Ellul démontre d'abord que la propagande n'est pas l'apanage des dictatures: même dans les régimes dits "démocratiques", tout pouvoir politique use de propagande, dans le but élémentaire de se maintenir en place. De façon plus générale encore, toute instance de pouvoir, même non politique, use de méthodes de propagande. Par exemple, sous couvert d'un humanisme déguisé, les entreprises: leurs services de publicité et de marketing visent à "créer le besoin" de consommer leurs produits,. Et leurs DRH (Directions des ressources Humaines) "communiquent" avec leurs salariés dans le seul but qu'ils s’adaptent au mieux à leur cadre de travail et se montrent ainsi plus productifs. On pense bien sûr aussi aux grands médias de presse. Leurs dirigeants se servent de l'information pour valoriser non seulement leurs propres intérêts (ce qu'on appellera plus tard l'audimat) mais aussi ceux de leurs proches (que l'on appellera plus tard les réseaux).
De manière plus radicale, Ellul démontre que la propagande ne se limite pas à une volonté de quelques uns de manipuler beaucoup d'autres.
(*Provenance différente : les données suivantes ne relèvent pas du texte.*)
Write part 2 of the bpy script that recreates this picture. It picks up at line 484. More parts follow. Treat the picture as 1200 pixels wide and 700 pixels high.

Elle est vécue par un nombre croissant d'individus comme une nécessité et correspond en fait chez eux autant à un besoin de "propagander" qu'à un besoin d'"être propagandé".
Écrit 30 à 40 ans avant l'apparition d'internet et des blogs, ce livre montre à quel point la propagande est d'autant plus subie qu'elle est secrètement recherchée en vue de façonner une certaine image de l’homme et de s'y conformer soi-même.
Car, quand bien même il ne se l’avoue pas, l’homme moderne a besoin de propagande. Il se croit et se dit informé, il est en réalité bombardé d’informations au point qu'il ne peut non seulement se faire une idée précise des événements qui lui sont relatés mais percevoir dans quelle mesure ceux-ci le concernent. Et comme la plupart de ces informations sont de l’ordre de l’accident, de la catastrophe, du fait divers quelconque, l’homme à l’impression de vivre dans un monde toujours plus dangereux, toujours plus oppressant. Il a donc besoin d’explications globales, d’une cohérence, bref, de jugements de valeur constituant une vision générale des choses : c’est ce que lui fournit la propagande.
Plus on est informé, plus on est prêt pour la propagande. Mais, on objectera que c’est au contraire par un surcroît d’informations, de transparence, d’objectivité que l’homme informé pourra forger son propre jugement. Hélas non, répond Ellul, et ce pour deux raisons : Primo, parce que les problèmes de l’époque le dépassent, et qu’il faudrait pour user correctement de ces masses d’information consacrer du temps (plusieurs heures par jour) et beaucoup de travail pour les analyser, les digérer. Sans compter les vastes connaissances préalables indispensables en économie, politique, géographie, sociologie, histoire et autres. Et, bien entendu une capacité de synthèse et une mémoire hors pair… Secundo, parce que l’information qu’on nous délivre est instantanée, surabondante, omniprésente, et le plus généralement constituée de détails. Il est bien rare que l’informateur fournisse un contexte, une perspective historique, une interprétation. C’est justement ce que fera la propagande.
Bref, un livre complet (et complexe aussi) qui cerne très bien le problème, et qui éclaire vraiment le phénomène que nous subissons chaque jour. Une référence indispensable pour la compréhension de notre monde médiatique.